INFORMATION SHOWN:
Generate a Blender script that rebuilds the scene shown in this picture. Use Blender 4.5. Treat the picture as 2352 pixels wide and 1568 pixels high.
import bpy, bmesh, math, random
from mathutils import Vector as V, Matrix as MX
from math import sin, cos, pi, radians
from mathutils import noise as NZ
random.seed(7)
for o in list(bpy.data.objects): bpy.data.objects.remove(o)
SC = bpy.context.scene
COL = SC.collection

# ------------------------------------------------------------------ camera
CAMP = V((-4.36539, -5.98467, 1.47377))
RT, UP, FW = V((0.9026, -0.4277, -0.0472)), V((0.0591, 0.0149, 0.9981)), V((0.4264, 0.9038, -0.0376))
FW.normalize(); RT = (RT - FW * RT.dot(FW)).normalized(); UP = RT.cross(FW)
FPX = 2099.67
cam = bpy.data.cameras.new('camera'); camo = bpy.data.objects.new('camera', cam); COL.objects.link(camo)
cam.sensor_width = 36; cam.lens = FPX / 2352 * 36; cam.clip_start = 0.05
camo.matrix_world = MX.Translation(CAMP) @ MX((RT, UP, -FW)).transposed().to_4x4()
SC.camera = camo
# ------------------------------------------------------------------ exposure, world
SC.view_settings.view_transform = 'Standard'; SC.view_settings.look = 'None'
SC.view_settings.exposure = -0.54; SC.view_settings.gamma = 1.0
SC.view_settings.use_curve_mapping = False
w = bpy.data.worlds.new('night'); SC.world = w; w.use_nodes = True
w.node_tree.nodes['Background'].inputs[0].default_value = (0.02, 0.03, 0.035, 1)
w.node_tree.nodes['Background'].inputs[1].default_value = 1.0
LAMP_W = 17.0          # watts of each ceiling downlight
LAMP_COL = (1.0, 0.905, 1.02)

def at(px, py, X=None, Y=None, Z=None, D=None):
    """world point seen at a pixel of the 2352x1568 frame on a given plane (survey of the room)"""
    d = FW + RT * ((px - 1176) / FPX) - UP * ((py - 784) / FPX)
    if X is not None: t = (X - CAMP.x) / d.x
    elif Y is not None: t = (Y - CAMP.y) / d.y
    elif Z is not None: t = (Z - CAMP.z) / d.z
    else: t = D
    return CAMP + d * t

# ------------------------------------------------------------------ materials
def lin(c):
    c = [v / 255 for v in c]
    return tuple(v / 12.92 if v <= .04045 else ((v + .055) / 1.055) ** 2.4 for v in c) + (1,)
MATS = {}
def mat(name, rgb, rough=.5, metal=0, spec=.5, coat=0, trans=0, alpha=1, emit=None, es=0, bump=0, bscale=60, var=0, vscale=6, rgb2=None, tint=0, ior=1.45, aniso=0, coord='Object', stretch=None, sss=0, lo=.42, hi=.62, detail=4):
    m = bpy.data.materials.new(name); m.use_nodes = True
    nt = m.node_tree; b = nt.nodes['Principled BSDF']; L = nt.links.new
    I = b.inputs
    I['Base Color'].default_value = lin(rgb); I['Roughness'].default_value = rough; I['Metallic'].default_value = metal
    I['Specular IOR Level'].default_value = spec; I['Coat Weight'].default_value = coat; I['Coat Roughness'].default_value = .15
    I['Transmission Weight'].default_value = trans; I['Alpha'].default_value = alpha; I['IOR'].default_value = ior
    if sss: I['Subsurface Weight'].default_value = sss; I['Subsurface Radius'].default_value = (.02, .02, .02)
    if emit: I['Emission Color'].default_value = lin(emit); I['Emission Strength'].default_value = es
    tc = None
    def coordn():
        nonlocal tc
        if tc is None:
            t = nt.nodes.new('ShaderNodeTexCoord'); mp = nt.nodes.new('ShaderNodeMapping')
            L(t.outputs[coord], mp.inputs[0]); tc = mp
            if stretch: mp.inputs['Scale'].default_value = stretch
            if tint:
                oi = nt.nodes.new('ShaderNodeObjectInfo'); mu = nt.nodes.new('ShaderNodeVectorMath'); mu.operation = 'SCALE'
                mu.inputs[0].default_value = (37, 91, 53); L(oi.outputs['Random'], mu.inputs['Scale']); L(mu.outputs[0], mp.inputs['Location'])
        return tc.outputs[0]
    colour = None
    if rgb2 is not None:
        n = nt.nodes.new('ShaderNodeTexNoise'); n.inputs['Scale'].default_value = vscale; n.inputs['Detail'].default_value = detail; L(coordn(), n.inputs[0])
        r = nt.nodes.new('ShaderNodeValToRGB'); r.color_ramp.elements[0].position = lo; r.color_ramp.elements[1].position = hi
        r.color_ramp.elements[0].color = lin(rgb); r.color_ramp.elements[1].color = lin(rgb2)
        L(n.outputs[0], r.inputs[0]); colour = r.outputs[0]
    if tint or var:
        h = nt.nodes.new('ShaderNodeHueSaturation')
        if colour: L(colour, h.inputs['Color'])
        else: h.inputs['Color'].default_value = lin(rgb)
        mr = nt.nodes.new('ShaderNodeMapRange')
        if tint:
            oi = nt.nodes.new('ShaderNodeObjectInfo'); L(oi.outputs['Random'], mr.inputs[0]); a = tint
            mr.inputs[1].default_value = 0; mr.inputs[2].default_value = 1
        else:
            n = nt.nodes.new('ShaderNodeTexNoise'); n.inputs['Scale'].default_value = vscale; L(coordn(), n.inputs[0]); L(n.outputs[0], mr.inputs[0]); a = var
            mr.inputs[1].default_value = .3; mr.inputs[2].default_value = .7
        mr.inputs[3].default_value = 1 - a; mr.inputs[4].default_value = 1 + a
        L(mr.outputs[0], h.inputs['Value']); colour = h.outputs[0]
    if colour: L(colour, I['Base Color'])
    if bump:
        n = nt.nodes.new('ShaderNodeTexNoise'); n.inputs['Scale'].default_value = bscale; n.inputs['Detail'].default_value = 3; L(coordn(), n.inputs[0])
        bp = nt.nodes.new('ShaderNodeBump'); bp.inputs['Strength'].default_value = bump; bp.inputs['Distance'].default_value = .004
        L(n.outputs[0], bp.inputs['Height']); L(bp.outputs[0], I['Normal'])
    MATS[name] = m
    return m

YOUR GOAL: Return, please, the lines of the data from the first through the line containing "COL = SC.collection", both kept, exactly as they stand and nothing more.

WRITTEN RESPONSE:
Generate a Blender script that rebuilds the scene shown in this picture. Use Blender 4.5. Treat the picture as 2352 pixels wide and 1568 pixels high.
import bpy, bmesh, math, random
from mathutils import Vector as V, Matrix as MX
from math import sin, cos, pi, radians
from mathutils import noise as NZ
random.seed(7)
for o in list(bpy.data.objects): bpy.data.objects.remove(o)
SC = bpy.context.scene
COL = SC.collection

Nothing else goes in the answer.